Here is one of the most predominant ways this shows up in DBT: A client with extreme self-hatred or self-blame won’t do things that are nurturing, caring, or compassionate towards oneself. The argument goes something like this: “I don’t deserve, I would feel guilty, I have to take care of everyone else, it’s always my fault anyway, I deserve to be punished…” It is easy for others to follow up with this argument by challenging, cajoling, or even opposing the argument. “Why do you think this way, of course you deserve, you can’t cater to the whole world, stop talking that way…” The dialogue of I don’t deserve/ yes you do deserve can become rather exhausting. If you’ve ever participated in one of these conversations, you could probably relate.

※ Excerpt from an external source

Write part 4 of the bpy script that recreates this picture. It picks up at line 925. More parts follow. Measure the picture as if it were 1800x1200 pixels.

Part of the skill set for tolerating distress has to do with treating oneself with compassion. More specifically, engaging in behaviors that are self-soothing, calming, respectful of sadness, and a soft acknowledgement of the rough and painful aspects of life generally help people through the rough times. People who don’t do enough of this and treat themselves harshly are going to have an even harder time getting through the roadblocks of life. Self-attacking just isn’t a very effective way of solving problems.

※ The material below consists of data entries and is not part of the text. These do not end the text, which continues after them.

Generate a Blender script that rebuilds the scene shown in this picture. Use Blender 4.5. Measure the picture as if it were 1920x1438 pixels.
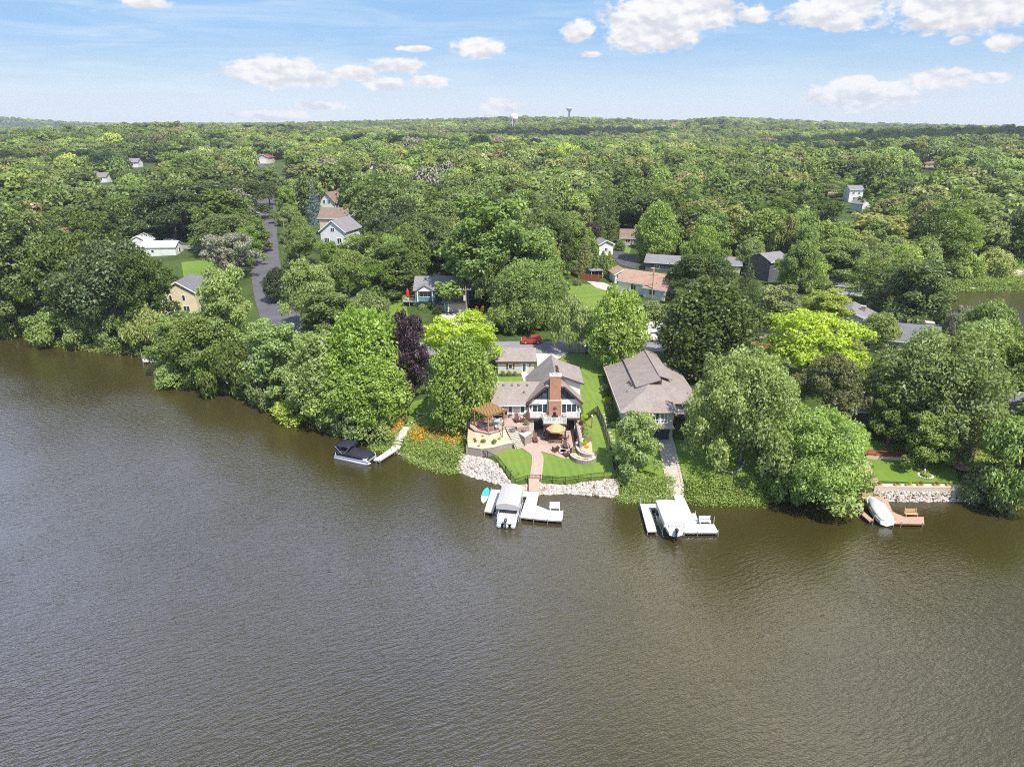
import bpy, bmesh, math, random
import numpy as np
from mathutils import Vector, Matrix, noise as mnoise

for o in list(bpy.data.objects): bpy.data.objects.remove(o)
SC = bpy.context.scene
COL = SC.collection
R = math.radians
rng = np.random.default_rng(7)
random.seed(7)

# ------------------------------------------------------------------ camera
PITCH, CAMH, FOC = R(21.0), 50.0, 1280.0        # drone 50 m above the lake, 24 mm lens
cd = bpy.data.cameras.new('camera'); cam = bpy.data.objects.new('camera', cd); COL.objects.link(cam)
cam.location = (0, 0, CAMH); cam.rotation_euler = (R(90) - PITCH, 0, 0)
cd.sensor_width = 36; cd.lens = 24.0; cd.clip_start = 1; cd.clip_end = 40000
SC.camera = cam
SC.render.resolution_x, SC.render.resolution_y = 1024, 766

# ------------------------------------------------------------------ light
SUN_EL, SUN_AZ = 56.0, 144.0     # azimuth clockwise from +y (view direction)
SUN_STR, SKY_STR, EXPO = 4.0, 0.145, 0.84
sd = bpy.data.lights.new('sun', 'SUN'); sun = bpy.data.objects.new('sun', sd); COL.objects.link(sun)
sd.energy = SUN_STR; sd.angle = R(0.5); sd.color = (1.0, 0.94, 0.84)
_d = Vector((math.sin(R(SUN_AZ)) * math.cos(R(SUN_EL)), math.cos(R(SUN_AZ)) * math.cos(R(SUN_EL)), math.sin(R(SUN_EL))))
sun.rotation_euler = _d.to_track_quat('Z', 'Y').to_euler(); sun.location = (60, 40, 120)
SC.view_settings.view_transform = 'Standard'; SC.view_settings.look = 'None'
SC.view_settings.exposure = EXPO; SC.view_settings.gamma = 1
SC.render.engine = 'CYCLES'
SC.cycles.max_bounces = 6; SC.cycles.diffuse_bounces = 3; SC.cycles.transmission_bounces = 4
SC.cycles.transparent_max_bounces = 6; SC.cycles.glossy_bounces = 3; SC.cycles.volume_bounces = 0
SC.cycles.caustics_reflective = False; SC.cycles.caustics_refractive = False
SC.cycles.filter_width = 1.05; SC.cycles.use_denoising = False; SC.cycles.use_adaptive_sampling = False

def ray(px, py):
    u = (px - 960) / FOC; v = (719 - py) / FOC
    return Vector((u, math.cos(PITCH) + v * math.sin(PITCH), -math.sin(PITCH) + v * math.cos(PITCH)))
def at(px, py, z=0.0):                       # a point of the photograph on the level z
    d = ray(px, py); t = (z - CAMH) / d.z
    return Vector((d.x * t, d.y * t, z))
def proj(x, y, z):
    zc = y * math.cos(PITCH) - (z - CAMH) * math.sin(PITCH)
    yc = y * math.sin(PITCH) + (z - CAMH) * math.cos(PITCH)
    return 960 + FOC * x / zc, 719 - FOC * yc / zc, FOC / zc

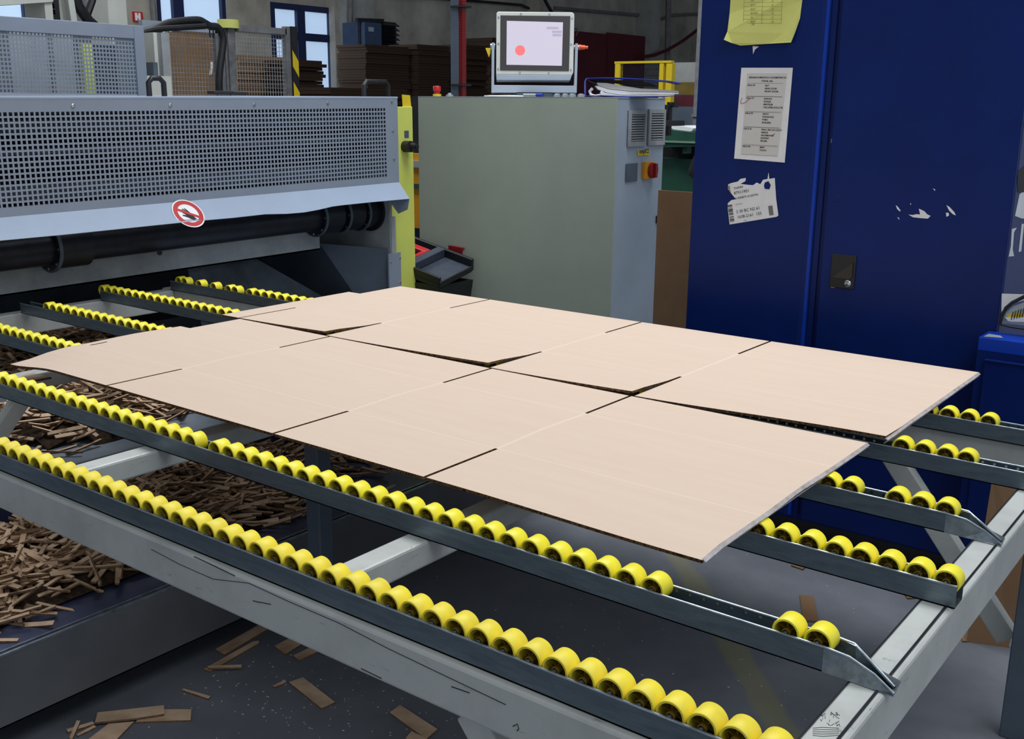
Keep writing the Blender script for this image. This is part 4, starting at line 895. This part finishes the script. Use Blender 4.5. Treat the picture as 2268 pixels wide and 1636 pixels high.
page_or_shade([(1330, 203), (1345, 206), (1380, 211), (1440, 210), (1495, 209), (1490, 212), (1420, 213), (1345, 213), (1330, 210)], 'paper', .006)
page_or_shade([(1303, 177), (1330, 176), (1400, 178), (1440, 184), (1460, 192), (1400, 190), (1350, 181), (1318, 184)], 'black', .06, dpt * .6)  # black block standing in for the shade under the cover
b = MB(); b.tube([BP(x, y, .02) for x, y in ((1312, 196), (1306, 202), (1309, 210), (1318, 213), (1330, 211), (1340, 206), (1332, 203))], .009, 8); b.build('rolled_page', 'paper', t, smooth=True)
# orange frame strip behind the cabinet edge
lo, hi = rectY(908, 340, 931, 610, 5.62, .05, z0=0); b = MB(); b.box(lo, (hi[0], hi[1], hi[2])); fo = tag(b.build('orange_frame', 'orange'), 'orange yellow upright showing between lime post and grey cabinet', 'frame')
for y0, y1, mt in ((356, 371, 'mwhite'), (407, 417, 'green'), (505, 526, 'shaft')):
    l2, h2 = rectY(908, y0, 931, y1, 5.60, .02); b = MB(); b.box(l2, h2); b.build('cross_piece', mt, fo)
lo, hi = rectY(895, 213, 925, 340, 5.8, .05, z0=0); b = MB(); b.box(lo, hi); tag(b.build('dark_post', 'black'), 'dark post behind the lime end post', 'post')
# toolbox on a steel stand
q = PY(1048, 619, 4.95); xb = q.x; zr = q.z; NR = PX(968, 628, xb + .004); FR_ = PX(1045, 590, xb + .004); FL = PY(980, 565, FR_.y); yn = 4.635; NR.y = 4.63
ztop = zr - .20; xl_ = xb - .46
b = MB(); b.box((xl_, yn, ztop - .03), (xb + .02, 4.965, ztop))
for x in (xl_ + .02, xb - .02):
    for y in (yn + .02, 4.945): b.box((x - .015, y - .015, 0), (x + .015, y + .015, ztop - .03))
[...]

If you are extremely miserable and you would like to feel better you may have to change your behavior despite whatever argument is going on in your head. If you could do something to make your current distress more tolerable, why wouldn’t you do it? If you could treat yourself with kindness and compassion, be understanding, and acknowledge your deepest fears and hurts- at least to yourself- why wouldn’t you? If this made your life easier, more livable, and more hopeful- why wouldn’t you do it? Arguing about deserve-ability certainly isn’t doing anything for you.

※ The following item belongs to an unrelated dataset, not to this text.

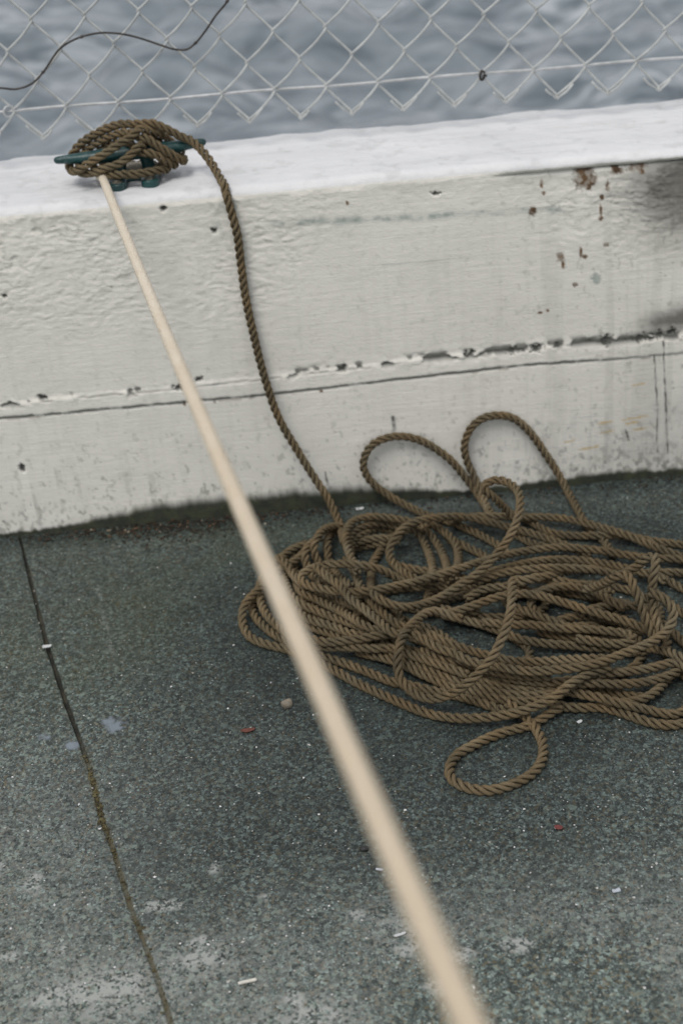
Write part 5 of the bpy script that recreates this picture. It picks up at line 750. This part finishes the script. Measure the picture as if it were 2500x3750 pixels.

In order to feel differently you have to act and behave as if self-compassion and kindness matters. You may have to tolerate some guilt, set some limits on your time, or even say no to the demands of others. The point is that you should get started on acting and behaving in ways that are worthy or deserving of you. Over time, your attitudes may change right along with your behavior. And in addition to feeling better because you are behaving as if you have more self-respect, you will have more resources for coping when other people put you in demeaning situations, take advantage or you, or assume that you are willing to be treated poorly.

How do you know when to say no?

In DBT, the concept of observing limits has to do with options for how much you want to extend yourself in relationships. In other words, how much of your time, energy, or frustration are you willing to invest in other people? To what extent can you give people other things, do things you don’t want to do in order to keep a relationship, or balance the demands on your time?

The important thing is that limits vary from person to person. Some people will bend over backwards to keep relationships or go the extra mile, while others may be more protective of their time, happy with independence, and more inclined to say no. Both of the above examples have pros/cons associated with them. For instance, extending oneself frequently may result in feeling taken advantage of, while too much independence may result in loneliness.

Sometimes extending limits makes sense because it shows how much you care. Sometimes saying no and risking the consequences of another person’s unhappiness helps you avoid biting off more than you can chew. Sometimes saying no gives you the time you need to stay healthy. Sometimes saying no forces other people to be more proactive. Limits change according to situations, people, and contexts. There is no set or fixed rule for determining what your limits should be.

Ultimately, you are the one who has to live with the consequences and frustrations of over-extended limits. You may want to take some time this week to figure out what your limits are, what gets in the way of maintaining limits, and the cost/benefit ratio of extending them.